[Goal of the exercise] Quote only the lines from the line containing "were 1865x1024 pixels." to the line containing "CR = Vector((RX[0], RY[0], RZ[0]));", with both of those lines included, please, exactly as written.

Part of a data file:
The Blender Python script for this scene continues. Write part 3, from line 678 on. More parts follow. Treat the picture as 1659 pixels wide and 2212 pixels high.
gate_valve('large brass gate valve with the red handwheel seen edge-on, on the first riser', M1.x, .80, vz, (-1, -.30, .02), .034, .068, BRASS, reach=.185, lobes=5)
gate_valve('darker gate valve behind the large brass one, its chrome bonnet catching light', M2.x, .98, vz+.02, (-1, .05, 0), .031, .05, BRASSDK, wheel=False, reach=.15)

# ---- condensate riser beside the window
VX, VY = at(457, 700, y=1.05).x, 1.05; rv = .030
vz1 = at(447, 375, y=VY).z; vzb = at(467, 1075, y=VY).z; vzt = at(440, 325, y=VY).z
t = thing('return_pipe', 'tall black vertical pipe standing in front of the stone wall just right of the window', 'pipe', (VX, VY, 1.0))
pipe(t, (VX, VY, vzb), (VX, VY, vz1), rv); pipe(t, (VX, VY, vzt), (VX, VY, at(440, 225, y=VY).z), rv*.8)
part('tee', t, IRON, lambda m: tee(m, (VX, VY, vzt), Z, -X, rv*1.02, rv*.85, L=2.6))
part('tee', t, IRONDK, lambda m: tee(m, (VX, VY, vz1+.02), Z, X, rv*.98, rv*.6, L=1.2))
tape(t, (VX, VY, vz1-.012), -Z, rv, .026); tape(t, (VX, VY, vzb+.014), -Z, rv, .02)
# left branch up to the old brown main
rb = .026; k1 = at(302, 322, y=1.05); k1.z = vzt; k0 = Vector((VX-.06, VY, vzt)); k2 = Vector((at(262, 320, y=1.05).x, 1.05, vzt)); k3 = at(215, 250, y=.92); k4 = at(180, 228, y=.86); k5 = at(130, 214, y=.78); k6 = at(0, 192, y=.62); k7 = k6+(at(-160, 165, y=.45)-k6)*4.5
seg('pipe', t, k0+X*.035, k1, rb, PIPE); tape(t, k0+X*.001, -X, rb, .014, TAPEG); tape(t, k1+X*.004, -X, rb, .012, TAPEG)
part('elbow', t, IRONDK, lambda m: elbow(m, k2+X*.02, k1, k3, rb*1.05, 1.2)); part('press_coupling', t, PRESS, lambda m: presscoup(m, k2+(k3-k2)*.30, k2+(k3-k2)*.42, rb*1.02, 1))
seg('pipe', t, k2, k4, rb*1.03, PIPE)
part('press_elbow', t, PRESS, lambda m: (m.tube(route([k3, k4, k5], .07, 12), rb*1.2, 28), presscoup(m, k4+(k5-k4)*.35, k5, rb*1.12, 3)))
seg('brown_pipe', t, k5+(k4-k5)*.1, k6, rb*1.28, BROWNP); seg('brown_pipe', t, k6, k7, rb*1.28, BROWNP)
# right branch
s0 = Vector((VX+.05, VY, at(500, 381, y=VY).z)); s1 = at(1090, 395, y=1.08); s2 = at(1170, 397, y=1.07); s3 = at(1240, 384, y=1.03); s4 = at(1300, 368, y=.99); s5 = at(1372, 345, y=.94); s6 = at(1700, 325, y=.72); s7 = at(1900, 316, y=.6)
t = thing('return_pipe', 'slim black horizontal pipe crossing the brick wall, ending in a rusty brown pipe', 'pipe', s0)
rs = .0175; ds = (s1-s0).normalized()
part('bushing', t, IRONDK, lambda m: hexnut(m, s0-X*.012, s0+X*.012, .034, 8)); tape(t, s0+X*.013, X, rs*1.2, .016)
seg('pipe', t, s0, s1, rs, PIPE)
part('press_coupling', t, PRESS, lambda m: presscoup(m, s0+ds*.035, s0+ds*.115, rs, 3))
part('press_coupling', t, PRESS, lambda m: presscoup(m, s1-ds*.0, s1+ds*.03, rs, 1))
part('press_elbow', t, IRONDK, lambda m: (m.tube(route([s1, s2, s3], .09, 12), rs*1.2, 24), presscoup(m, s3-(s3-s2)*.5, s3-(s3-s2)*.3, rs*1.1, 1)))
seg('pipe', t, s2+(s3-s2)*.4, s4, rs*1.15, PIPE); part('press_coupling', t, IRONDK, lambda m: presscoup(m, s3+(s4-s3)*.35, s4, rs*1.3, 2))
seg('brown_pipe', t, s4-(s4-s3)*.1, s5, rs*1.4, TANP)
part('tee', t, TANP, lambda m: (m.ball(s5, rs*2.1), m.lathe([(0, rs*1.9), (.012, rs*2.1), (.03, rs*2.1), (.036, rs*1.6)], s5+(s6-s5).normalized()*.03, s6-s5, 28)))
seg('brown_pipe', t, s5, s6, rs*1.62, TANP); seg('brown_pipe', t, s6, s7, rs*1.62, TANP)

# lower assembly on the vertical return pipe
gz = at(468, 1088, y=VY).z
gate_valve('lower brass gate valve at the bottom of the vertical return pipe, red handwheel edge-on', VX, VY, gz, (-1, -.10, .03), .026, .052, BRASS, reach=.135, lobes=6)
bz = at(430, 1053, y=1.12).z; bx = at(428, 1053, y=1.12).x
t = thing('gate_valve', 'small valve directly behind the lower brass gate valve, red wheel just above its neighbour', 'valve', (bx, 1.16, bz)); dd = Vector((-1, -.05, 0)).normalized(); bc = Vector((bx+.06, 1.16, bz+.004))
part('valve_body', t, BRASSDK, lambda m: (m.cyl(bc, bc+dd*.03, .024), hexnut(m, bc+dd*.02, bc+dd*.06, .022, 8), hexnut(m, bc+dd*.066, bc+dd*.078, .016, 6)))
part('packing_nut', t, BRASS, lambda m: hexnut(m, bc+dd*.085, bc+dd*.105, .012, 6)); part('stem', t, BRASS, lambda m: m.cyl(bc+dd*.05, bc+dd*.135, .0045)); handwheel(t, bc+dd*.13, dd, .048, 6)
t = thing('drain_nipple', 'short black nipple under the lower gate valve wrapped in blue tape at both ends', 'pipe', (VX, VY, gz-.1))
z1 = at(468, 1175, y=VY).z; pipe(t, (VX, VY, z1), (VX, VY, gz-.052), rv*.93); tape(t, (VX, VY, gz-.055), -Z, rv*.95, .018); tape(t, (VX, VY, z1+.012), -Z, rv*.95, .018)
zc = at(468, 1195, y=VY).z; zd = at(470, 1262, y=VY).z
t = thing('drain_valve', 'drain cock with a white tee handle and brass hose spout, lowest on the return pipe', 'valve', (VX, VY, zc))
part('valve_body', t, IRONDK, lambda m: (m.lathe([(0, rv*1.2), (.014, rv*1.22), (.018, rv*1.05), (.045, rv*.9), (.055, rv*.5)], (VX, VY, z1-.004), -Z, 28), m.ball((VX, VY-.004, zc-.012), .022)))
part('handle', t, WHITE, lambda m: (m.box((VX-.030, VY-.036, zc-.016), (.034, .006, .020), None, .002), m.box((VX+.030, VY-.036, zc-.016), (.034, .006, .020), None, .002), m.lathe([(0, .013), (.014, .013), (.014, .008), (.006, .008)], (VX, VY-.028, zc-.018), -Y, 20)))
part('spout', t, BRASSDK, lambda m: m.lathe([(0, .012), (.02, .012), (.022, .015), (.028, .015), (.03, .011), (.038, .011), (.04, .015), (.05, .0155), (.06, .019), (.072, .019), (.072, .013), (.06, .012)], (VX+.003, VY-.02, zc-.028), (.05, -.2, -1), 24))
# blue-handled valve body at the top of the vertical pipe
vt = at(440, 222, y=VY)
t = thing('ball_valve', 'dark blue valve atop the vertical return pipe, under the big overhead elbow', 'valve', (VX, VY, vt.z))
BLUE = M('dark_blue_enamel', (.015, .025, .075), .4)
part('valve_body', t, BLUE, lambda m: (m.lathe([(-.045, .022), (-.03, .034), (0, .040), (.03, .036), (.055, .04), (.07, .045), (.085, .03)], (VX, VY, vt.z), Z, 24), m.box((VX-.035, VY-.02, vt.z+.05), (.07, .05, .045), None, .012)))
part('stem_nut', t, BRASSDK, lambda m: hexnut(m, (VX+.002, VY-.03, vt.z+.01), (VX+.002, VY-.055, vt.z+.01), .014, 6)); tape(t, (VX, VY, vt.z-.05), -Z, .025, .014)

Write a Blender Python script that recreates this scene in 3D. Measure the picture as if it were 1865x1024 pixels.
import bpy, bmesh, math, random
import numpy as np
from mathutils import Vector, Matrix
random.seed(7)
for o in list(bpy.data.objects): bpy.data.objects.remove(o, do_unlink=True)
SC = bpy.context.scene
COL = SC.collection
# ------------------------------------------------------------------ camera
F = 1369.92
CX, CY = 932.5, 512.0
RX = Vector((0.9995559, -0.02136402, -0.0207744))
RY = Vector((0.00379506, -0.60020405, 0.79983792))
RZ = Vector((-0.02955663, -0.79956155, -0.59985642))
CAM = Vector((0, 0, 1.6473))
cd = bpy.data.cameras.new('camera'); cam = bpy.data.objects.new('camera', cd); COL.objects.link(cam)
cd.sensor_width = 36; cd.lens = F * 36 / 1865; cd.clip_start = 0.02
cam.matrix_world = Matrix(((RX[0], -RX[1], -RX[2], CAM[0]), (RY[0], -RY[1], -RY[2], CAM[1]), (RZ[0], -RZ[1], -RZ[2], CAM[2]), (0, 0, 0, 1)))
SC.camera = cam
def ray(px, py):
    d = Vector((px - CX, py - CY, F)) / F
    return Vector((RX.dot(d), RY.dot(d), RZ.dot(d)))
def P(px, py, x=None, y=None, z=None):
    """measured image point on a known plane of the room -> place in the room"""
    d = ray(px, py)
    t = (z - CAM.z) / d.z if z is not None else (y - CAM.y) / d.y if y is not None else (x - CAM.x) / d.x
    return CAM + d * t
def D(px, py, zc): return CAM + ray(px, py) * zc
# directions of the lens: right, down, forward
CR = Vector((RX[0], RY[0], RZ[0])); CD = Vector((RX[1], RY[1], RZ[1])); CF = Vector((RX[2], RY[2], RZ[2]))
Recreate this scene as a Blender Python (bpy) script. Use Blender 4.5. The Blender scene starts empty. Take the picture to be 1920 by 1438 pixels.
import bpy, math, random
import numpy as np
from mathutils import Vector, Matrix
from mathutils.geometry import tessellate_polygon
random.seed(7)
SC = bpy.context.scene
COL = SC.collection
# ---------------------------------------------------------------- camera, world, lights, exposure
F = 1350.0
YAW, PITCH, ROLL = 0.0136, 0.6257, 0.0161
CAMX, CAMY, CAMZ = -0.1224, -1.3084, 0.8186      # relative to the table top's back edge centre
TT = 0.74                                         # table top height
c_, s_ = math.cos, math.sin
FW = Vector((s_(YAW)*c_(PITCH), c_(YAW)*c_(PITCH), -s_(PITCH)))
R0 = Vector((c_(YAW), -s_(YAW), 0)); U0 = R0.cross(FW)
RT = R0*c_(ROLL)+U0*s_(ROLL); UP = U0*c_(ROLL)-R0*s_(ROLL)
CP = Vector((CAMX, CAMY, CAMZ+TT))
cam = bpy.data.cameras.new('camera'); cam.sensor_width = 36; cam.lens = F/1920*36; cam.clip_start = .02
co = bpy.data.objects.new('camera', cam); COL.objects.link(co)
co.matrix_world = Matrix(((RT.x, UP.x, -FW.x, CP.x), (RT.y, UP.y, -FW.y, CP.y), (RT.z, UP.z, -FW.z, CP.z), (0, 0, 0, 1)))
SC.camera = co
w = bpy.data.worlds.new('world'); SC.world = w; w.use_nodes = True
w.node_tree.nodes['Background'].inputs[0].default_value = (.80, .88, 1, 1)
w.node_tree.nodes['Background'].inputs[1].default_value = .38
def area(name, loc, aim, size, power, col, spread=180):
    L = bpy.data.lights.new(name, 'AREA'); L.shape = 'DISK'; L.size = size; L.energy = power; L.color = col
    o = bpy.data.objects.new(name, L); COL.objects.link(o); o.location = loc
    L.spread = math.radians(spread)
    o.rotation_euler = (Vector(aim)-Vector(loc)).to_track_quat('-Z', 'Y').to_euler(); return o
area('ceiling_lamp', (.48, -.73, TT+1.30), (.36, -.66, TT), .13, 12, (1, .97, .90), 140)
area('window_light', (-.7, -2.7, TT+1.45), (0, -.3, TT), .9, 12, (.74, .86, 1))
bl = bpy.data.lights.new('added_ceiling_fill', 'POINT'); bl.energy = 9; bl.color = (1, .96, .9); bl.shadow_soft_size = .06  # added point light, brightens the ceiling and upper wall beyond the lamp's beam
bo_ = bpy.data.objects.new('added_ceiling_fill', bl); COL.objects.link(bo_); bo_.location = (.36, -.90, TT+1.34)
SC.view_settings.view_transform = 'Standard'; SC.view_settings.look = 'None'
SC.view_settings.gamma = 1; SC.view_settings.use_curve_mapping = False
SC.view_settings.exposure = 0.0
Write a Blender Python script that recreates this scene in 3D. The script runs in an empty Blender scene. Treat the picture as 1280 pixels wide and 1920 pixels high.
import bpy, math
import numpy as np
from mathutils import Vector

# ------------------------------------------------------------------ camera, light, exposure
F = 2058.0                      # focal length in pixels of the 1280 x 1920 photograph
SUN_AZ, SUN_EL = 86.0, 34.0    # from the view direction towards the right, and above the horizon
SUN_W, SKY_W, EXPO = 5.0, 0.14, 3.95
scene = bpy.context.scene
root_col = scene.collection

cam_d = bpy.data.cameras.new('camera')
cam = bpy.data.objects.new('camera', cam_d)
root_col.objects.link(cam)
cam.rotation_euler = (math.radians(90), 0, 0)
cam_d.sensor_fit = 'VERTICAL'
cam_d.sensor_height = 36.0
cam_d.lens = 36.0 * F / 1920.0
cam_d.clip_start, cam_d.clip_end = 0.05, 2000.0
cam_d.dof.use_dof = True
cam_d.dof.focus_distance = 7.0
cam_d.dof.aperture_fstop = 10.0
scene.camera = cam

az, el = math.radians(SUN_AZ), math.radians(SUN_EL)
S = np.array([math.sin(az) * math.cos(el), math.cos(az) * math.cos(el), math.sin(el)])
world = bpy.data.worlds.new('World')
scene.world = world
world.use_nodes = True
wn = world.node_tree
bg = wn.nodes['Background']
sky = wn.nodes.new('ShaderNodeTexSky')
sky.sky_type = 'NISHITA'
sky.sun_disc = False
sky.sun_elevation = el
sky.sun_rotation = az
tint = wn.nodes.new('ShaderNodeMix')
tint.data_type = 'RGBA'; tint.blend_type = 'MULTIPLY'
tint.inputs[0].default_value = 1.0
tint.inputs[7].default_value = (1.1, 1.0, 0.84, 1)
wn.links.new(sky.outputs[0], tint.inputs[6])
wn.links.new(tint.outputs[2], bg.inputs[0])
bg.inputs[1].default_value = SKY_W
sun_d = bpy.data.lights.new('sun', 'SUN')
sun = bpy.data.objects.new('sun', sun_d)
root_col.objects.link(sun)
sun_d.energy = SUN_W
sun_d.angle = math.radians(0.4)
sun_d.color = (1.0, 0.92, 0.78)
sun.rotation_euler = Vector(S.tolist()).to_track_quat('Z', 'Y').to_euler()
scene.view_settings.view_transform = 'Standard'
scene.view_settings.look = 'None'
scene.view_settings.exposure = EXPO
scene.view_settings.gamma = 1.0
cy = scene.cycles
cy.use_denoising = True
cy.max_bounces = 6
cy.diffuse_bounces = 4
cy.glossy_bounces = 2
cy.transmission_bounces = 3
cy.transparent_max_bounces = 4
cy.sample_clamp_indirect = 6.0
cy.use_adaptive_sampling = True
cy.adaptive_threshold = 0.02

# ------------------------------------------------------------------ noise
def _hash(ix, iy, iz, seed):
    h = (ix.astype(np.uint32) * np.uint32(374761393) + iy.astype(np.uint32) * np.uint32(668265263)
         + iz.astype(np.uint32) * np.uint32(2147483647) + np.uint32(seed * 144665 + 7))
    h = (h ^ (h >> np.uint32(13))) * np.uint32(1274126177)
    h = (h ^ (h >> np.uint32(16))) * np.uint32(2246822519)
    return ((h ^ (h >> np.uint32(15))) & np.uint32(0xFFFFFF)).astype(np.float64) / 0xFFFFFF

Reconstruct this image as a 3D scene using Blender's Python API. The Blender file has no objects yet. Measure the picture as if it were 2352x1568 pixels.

[Written response]
Write a Blender Python script that recreates this scene in 3D. Measure the picture as if it were 1865x1024 pixels.
import bpy, bmesh, math, random
import numpy as np
from mathutils import Vector, Matrix
random.seed(7)
for o in list(bpy.data.objects): bpy.data.objects.remove(o, do_unlink=True)
SC = bpy.context.scene
COL = SC.collection
# ------------------------------------------------------------------ camera
F = 1369.92
CX, CY = 932.5, 512.0
RX = Vector((0.9995559, -0.02136402, -0.0207744))
RY = Vector((0.00379506, -0.60020405, 0.79983792))
RZ = Vector((-0.02955663, -0.79956155, -0.59985642))
CAM = Vector((0, 0, 1.6473))
cd = bpy.data.cameras.new('camera'); cam = bpy.data.objects.new('camera', cd); COL.objects.link(cam)
cd.sensor_width = 36; cd.lens = F * 36 / 1865; cd.clip_start = 0.02
cam.matrix_world = Matrix(((RX[0], -RX[1], -RX[2], CAM[0]), (RY[0], -RY[1], -RY[2], CAM[1]), (RZ[0], -RZ[1], -RZ[2], CAM[2]), (0, 0, 0, 1)))
SC.camera = cam
def ray(px, py):
    d = Vector((px - CX, py - CY, F)) / F
    return Vector((RX.dot(d), RY.dot(d), RZ.dot(d)))
def P(px, py, x=None, y=None, z=None):
    """measured image point on a known plane of the room -> place in the room"""
    d = ray(px, py)
    t = (z - CAM.z) / d.z if z is not None else (y - CAM.y) / d.y if y is not None else (x - CAM.x) / d.x
    return CAM + d * t
def D(px, py, zc): return CAM + ray(px, py) * zc
# directions of the lens: right, down, forward
CR = Vector((RX[0], RY[0], RZ[0])); CD = Vector((RX[1], RY[1], RZ[1])); CF = Vector((RX[2], RY[2], RZ[2]))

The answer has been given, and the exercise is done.